== Records for the task ==
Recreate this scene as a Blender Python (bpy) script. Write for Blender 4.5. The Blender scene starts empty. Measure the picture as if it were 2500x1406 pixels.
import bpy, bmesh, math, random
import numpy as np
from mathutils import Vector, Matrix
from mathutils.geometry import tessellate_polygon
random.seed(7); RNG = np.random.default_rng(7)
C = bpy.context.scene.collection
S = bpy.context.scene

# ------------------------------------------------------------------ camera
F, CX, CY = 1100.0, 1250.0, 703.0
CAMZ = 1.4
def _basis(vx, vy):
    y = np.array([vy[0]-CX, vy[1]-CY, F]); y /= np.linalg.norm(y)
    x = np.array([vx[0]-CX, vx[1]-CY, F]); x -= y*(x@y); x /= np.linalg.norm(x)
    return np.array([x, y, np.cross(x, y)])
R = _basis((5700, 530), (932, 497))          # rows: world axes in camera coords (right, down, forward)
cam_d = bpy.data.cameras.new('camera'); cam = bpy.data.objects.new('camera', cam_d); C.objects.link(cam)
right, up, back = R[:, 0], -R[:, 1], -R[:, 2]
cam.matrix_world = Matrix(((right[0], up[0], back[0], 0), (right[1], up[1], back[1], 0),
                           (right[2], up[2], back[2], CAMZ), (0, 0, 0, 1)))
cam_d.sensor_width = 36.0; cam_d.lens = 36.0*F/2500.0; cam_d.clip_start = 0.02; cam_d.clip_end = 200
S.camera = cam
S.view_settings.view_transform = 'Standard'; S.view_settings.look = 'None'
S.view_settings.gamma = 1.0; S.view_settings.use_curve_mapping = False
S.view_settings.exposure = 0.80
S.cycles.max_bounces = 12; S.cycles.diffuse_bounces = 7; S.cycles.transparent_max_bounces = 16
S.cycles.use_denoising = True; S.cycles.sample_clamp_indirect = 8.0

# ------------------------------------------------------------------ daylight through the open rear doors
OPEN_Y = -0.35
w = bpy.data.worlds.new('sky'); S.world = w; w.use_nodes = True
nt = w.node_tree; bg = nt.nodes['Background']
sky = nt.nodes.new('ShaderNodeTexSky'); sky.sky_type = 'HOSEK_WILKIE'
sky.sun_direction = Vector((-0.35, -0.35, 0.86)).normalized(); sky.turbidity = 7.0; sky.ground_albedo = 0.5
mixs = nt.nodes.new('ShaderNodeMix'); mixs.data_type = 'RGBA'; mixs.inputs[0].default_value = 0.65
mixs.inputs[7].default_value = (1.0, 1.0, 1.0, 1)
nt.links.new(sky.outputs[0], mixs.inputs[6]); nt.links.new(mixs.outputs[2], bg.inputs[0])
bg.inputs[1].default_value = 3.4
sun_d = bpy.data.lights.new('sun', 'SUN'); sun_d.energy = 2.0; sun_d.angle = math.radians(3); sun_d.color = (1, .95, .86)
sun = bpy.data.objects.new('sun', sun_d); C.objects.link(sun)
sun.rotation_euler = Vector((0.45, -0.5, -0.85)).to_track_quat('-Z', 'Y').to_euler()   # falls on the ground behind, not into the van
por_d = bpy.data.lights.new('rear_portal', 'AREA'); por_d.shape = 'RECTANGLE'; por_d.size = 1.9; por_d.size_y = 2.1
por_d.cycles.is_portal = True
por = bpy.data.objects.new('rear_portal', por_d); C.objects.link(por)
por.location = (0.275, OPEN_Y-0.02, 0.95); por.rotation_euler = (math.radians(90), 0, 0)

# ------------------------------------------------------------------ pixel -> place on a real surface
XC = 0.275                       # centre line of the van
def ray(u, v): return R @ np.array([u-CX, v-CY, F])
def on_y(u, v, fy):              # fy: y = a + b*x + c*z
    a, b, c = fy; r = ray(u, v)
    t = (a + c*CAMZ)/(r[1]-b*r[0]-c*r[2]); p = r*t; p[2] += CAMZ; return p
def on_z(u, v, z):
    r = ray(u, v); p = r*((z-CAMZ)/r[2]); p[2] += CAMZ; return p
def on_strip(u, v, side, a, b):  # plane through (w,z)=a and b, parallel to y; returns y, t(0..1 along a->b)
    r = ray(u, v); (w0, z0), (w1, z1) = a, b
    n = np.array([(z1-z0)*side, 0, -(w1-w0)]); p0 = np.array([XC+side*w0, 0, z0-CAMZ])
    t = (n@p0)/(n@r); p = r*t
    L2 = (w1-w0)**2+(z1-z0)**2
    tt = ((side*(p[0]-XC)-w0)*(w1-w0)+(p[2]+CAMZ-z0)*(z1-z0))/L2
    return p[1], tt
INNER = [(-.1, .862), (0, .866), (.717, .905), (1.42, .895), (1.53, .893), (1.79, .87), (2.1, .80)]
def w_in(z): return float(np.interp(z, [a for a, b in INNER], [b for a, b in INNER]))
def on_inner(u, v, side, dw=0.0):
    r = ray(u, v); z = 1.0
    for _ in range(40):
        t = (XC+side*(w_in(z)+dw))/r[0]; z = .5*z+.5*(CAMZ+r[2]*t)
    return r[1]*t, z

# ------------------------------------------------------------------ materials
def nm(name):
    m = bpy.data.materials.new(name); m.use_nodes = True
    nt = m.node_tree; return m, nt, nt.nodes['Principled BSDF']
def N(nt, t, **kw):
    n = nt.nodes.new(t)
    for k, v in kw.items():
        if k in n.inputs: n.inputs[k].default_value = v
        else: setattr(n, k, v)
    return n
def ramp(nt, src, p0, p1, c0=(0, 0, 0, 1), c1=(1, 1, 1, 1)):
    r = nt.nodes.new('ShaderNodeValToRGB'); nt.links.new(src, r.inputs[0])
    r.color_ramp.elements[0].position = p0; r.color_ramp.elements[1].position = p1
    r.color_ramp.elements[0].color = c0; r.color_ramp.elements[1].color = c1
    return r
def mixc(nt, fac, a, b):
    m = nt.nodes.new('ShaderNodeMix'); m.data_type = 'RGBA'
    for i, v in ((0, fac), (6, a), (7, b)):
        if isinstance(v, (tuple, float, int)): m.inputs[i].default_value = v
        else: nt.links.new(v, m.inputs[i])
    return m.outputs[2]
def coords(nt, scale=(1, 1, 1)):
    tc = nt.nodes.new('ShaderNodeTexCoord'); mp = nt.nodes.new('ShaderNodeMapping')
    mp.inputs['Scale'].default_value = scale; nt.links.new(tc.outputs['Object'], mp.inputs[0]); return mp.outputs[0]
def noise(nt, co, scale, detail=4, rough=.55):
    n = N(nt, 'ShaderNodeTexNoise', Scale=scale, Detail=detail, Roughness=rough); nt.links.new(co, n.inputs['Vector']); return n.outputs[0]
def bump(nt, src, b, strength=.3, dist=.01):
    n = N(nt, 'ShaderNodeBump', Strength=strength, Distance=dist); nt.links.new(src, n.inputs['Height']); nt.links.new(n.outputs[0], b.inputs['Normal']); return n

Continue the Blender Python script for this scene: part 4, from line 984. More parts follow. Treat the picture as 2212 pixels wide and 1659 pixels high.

== What the exercise asks ==
Copy each entry exactly, with nothing added or dropped.

== Answer to this task ==
Recreate this scene as a Blender Python (bpy) script. Write for Blender 4.5. The Blender scene starts empty. Measure the picture as if it were 2500x1406 pixels.
import bpy, bmesh, math, random
import numpy as np
from mathutils import Vector, Matrix
from mathutils.geometry import tessellate_polygon
random.seed(7); RNG = np.random.default_rng(7)
C = bpy.context.scene.collection
S = bpy.context.scene

# ------------------------------------------------------------------ camera
F, CX, CY = 1100.0, 1250.0, 703.0
CAMZ = 1.4
def _basis(vx, vy):
    y = np.array([vy[0]-CX, vy[1]-CY, F]); y /= np.linalg.norm(y)
    x = np.array([vx[0]-CX, vx[1]-CY, F]); x -= y*(x@y); x /= np.linalg.norm(x)
    return np.array([x, y, np.cross(x, y)])
R = _basis((5700, 530), (932, 497))          # rows: world axes in camera coords (right, down, forward)
cam_d = bpy.data.cameras.new('camera'); cam = bpy.data.objects.new('camera', cam_d); C.objects.link(cam)
right, up, back = R[:, 0], -R[:, 1], -R[:, 2]
cam.matrix_world = Matrix(((right[0], up[0], back[0], 0), (right[1], up[1], back[1], 0),
                           (right[2], up[2], back[2], CAMZ), (0, 0, 0, 1)))
cam_d.sensor_width = 36.0; cam_d.lens = 36.0*F/2500.0; cam_d.clip_start = 0.02; cam_d.clip_end = 200
S.camera = cam
S.view_settings.view_transform = 'Standard'; S.view_settings.look = 'None'
S.view_settings.gamma = 1.0; S.view_settings.use_curve_mapping = False
S.view_settings.exposure = 0.80
S.cycles.max_bounces = 12; S.cycles.diffuse_bounces = 7; S.cycles.transparent_max_bounces = 16
S.cycles.use_denoising = True; S.cycles.sample_clamp_indirect = 8.0

# ------------------------------------------------------------------ daylight through the open rear doors
OPEN_Y = -0.35
w = bpy.data.worlds.new('sky'); S.world = w; w.use_nodes = True
nt = w.node_tree; bg = nt.nodes['Background']
sky = nt.nodes.new('ShaderNodeTexSky'); sky.sky_type = 'HOSEK_WILKIE'
sky.sun_direction = Vector((-0.35, -0.35, 0.86)).normalized(); sky.turbidity = 7.0; sky.ground_albedo = 0.5
mixs = nt.nodes.new('ShaderNodeMix'); mixs.data_type = 'RGBA'; mixs.inputs[0].default_value = 0.65
mixs.inputs[7].default_value = (1.0, 1.0, 1.0, 1)
nt.links.new(sky.outputs[0], mixs.inputs[6]); nt.links.new(mixs.outputs[2], bg.inputs[0])
bg.inputs[1].default_value = 3.4
sun_d = bpy.data.lights.new('sun', 'SUN'); sun_d.energy = 2.0; sun_d.angle = math.radians(3); sun_d.color = (1, .95, .86)
sun = bpy.data.objects.new('sun', sun_d); C.objects.link(sun)
sun.rotation_euler = Vector((0.45, -0.5, -0.85)).to_track_quat('-Z', 'Y').to_euler()   # falls on the ground behind, not into the van
por_d = bpy.data.lights.new('rear_portal', 'AREA'); por_d.shape = 'RECTANGLE'; por_d.size = 1.9; por_d.size_y = 2.1
por_d.cycles.is_portal = True
por = bpy.data.objects.new('rear_portal', por_d); C.objects.link(por)
por.location = (0.275, OPEN_Y-0.02, 0.95); por.rotation_euler = (math.radians(90), 0, 0)

# ------------------------------------------------------------------ pixel -> place on a real surface
XC = 0.275                       # centre line of the van
def ray(u, v): return R @ np.array([u-CX, v-CY, F])
def on_y(u, v, fy):              # fy: y = a + b*x + c*z
    a, b, c = fy; r = ray(u, v)
    t = (a + c*CAMZ)/(r[1]-b*r[0]-c*r[2]); p = r*t; p[2] += CAMZ; return p
def on_z(u, v, z):
    r = ray(u, v); p = r*((z-CAMZ)/r[2]); p[2] += CAMZ; return p
def on_strip(u, v, side, a, b):  # plane through (w,z)=a and b, parallel to y; returns y, t(0..1 along a->b)
    r = ray(u, v); (w0, z0), (w1, z1) = a, b
    n = np.array([(z1-z0)*side, 0, -(w1-w0)]); p0 = np.array([XC+side*w0, 0, z0-CAMZ])
    t = (n@p0)/(n@r); p = r*t
    L2 = (w1-w0)**2+(z1-z0)**2
    tt = ((side*(p[0]-XC)-w0)*(w1-w0)+(p[2]+CAMZ-z0)*(z1-z0))/L2
    return p[1], tt
INNER = [(-.1, .862), (0, .866), (.717, .905), (1.42, .895), (1.53, .893), (1.79, .87), (2.1, .80)]
def w_in(z): return float(np.interp(z, [a for a, b in INNER], [b for a, b in INNER]))
def on_inner(u, v, side, dw=0.0):
    r = ray(u, v); z = 1.0
    for _ in range(40):
        t = (XC+side*(w_in(z)+dw))/r[0]; z = .5*z+.5*(CAMZ+r[2]*t)
    return r[1]*t, z

# ------------------------------------------------------------------ materials
def nm(name):
    m = bpy.data.materials.new(name); m.use_nodes = True
    nt = m.node_tree; return m, nt, nt.nodes['Principled BSDF']
def N(nt, t, **kw):
    n = nt.nodes.new(t)
    for k, v in kw.items():
        if k in n.inputs: n.inputs[k].default_value = v
        else: setattr(n, k, v)
    return n
def ramp(nt, src, p0, p1, c0=(0, 0, 0, 1), c1=(1, 1, 1, 1)):
    r = nt.nodes.new('ShaderNodeValToRGB'); nt.links.new(src, r.inputs[0])
    r.color_ramp.elements[0].position = p0; r.color_ramp.elements[1].position = p1
    r.color_ramp.elements[0].color = c0; r.color_ramp.elements[1].color = c1
    return r
def mixc(nt, fac, a, b):
    m = nt.nodes.new('ShaderNodeMix'); m.data_type = 'RGBA'
    for i, v in ((0, fac), (6, a), (7, b)):
        if isinstance(v, (tuple, float, int)): m.inputs[i].default_value = v
        else: nt.links.new(v, m.inputs[i])
    return m.outputs[2]
def coords(nt, scale=(1, 1, 1)):
    tc = nt.nodes.new('ShaderNodeTexCoord'); mp = nt.nodes.new('ShaderNodeMapping')
    mp.inputs['Scale'].default_value = scale; nt.links.new(tc.outputs['Object'], mp.inputs[0]); return mp.outputs[0]
def noise(nt, co, scale, detail=4, rough=.55):
    n = N(nt, 'ShaderNodeTexNoise', Scale=scale, Detail=detail, Roughness=rough); nt.links.new(co, n.inputs['Vector']); return n.outputs[0]
def bump(nt, src, b, strength=.3, dist=.01):
    n = N(nt, 'ShaderNodeBump', Strength=strength, Distance=dist); nt.links.new(src, n.inputs['Height']); nt.links.new(n.outputs[0], b.inputs['Normal']); return n

Continue the Blender Python script for this scene: part 4, from line 984. More parts follow. Treat the picture as 2212 pixels wide and 1659 pixels high.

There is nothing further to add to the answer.